Really don't like "Blood Brothers"
And there's no reason that even a show called "Barry Mannilow's Copacabana" should be as bad as "Barry Mannilow's Copacabana"...
"A coherent existance after so many years of muddle" - Desiree' Armfelt, A Little Night Music
"Life keeps happening everyday, Say Yes" - 70, Girls, 70
"Life is what you do while you're waiting to die" - Zorba
You haven't died in a theater until you saw Richard Harris on tour in Camelot. He phoned the performance in. From England. Just terrible. And I saw it in the exact same seat in the same theater that as a child I saw the opening night of Camelot in 1960. The O'Keefe Center, Toronto. The only thing similar was the titles on the front pages of the two programs. SOOOO sad.

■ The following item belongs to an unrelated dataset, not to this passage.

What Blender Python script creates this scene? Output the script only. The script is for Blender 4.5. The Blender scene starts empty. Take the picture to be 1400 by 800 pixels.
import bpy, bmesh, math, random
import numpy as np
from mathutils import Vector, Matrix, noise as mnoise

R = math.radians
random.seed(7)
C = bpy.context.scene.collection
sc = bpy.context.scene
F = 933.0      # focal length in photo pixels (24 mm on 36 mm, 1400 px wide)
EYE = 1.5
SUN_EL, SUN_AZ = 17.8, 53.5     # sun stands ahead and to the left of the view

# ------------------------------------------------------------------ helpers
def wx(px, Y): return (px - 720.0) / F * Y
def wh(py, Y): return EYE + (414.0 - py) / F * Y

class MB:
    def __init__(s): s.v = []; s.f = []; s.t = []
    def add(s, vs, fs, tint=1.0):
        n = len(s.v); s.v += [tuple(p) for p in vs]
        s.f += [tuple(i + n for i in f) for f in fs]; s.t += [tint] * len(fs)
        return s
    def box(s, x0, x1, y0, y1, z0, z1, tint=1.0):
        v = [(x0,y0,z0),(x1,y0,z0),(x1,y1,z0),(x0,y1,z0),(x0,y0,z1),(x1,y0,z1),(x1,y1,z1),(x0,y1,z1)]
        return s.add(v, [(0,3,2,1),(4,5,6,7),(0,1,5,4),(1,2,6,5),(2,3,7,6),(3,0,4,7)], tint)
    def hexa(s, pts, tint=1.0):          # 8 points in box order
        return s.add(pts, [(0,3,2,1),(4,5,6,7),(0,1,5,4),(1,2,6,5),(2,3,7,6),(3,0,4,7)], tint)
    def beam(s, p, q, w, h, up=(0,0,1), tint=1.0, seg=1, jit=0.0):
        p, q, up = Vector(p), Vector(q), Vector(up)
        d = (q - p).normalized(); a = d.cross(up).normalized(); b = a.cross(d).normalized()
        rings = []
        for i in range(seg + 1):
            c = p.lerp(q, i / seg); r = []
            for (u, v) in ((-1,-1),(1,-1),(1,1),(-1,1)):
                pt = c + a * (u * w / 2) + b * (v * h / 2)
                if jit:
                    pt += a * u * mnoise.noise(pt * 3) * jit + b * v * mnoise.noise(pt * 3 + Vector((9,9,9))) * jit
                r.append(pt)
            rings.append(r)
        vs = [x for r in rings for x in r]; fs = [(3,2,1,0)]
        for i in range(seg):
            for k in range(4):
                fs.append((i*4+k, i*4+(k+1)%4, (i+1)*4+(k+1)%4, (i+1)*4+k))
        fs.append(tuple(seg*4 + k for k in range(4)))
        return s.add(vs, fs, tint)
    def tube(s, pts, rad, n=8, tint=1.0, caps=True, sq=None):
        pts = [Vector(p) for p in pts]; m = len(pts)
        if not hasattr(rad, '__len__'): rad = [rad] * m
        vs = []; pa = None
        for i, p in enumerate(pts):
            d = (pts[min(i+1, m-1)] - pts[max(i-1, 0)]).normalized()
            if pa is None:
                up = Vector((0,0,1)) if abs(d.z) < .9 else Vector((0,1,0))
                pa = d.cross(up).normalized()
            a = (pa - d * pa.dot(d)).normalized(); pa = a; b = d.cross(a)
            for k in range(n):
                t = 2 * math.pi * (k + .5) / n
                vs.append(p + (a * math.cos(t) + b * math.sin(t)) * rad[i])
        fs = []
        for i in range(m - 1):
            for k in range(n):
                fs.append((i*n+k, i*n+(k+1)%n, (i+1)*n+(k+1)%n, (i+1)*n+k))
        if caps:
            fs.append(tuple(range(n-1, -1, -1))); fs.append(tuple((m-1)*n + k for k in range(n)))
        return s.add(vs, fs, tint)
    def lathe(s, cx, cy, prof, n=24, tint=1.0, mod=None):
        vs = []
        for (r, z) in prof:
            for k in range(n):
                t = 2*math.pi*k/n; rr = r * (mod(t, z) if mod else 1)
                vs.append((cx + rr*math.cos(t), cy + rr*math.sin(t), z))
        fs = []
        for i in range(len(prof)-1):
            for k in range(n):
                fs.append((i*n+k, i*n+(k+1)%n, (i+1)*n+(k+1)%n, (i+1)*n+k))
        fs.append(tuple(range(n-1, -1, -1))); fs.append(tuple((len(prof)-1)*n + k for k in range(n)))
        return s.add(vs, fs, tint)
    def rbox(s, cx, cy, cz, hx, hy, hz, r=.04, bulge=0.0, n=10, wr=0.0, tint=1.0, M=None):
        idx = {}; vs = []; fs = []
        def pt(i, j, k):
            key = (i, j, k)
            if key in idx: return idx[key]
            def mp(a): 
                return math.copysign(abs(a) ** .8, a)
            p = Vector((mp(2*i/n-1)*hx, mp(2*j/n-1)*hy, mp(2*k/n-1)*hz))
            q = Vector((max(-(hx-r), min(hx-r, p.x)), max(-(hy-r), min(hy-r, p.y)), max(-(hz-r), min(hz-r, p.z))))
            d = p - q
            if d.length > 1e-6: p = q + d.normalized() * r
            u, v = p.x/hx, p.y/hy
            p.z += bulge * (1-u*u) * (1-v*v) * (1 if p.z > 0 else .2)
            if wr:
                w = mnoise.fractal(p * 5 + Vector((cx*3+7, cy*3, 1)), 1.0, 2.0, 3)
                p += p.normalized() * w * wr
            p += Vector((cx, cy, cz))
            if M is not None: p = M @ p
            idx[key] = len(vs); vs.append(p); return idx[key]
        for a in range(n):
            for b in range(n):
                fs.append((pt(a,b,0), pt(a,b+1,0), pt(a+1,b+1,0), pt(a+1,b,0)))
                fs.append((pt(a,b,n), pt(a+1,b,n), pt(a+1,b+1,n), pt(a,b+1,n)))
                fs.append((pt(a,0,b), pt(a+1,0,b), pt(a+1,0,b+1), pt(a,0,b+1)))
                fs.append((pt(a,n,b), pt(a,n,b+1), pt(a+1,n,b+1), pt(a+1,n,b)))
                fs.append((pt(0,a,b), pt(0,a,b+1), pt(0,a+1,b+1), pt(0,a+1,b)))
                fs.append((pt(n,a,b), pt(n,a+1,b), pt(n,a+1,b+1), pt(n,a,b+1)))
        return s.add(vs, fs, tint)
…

"I never had theatre producers run after me. Some people want to make more Broadway shows out of movies. But Elliot and I aren't going to do Batman: The Musical." - Julie Taymor 1999
I hope you know I didn't mean he actually PHONED....
Well, for instance, the first song comes up and this was how Richard Burton delivered the intro in the original (ad I was there, baby)
I KNOW what my people are thinking tonight, As HOME through the shadows they waunder EVERY-ONE'S SMILING in secret de-light.... (big pause) They stare at the castle and ponder When evvvvv-er the wind blows this way.... You can AL-most hear EV-ry one say...
And this is Harris. He looks offstage, sighs and says Iknowwhatmypeoplearethikingtonight Ashomethroughtheshadowstheywaunder Everyonessmilingingsecretdelight Theystareatthecastleandponder...
Get the idea? Not a single intonation, words delivered at 120m.p.h. It was as if he was saying "F*CK it, let's get this over with."
Here's my list of bad musicals from just the past couple of seasons, in no particular order of awfulness...
Good Vibrations The Frogs Ring of Fire Dracula The Woman in White The Look of Love Wedding Singer Fanny Hill
In past seasons, I really hated Phantom of the Opera. God, what a stupid-ass, over-produced, annoying show! Carrie was baaaad. So was Dance of the Vampires.
Hated every minute of Bombay Dreams, Blood Brothers and Spamalot - Avenue Q had ok moments, but there was so much hype surrounding it, that I left really disappointed, and a little bit bored...
This just reminded me of Terry Mann's musical ROMEO AND JULIET. It was beyond painful. It's the only time I've seen a show with horrible bland music but gorgeous orchestrations.
"For me, THEATRE is an anticipation, an artistic rush, an emotional banquet, a jubilant appreciation, and an exit hopeful of clearer thought and better worlds."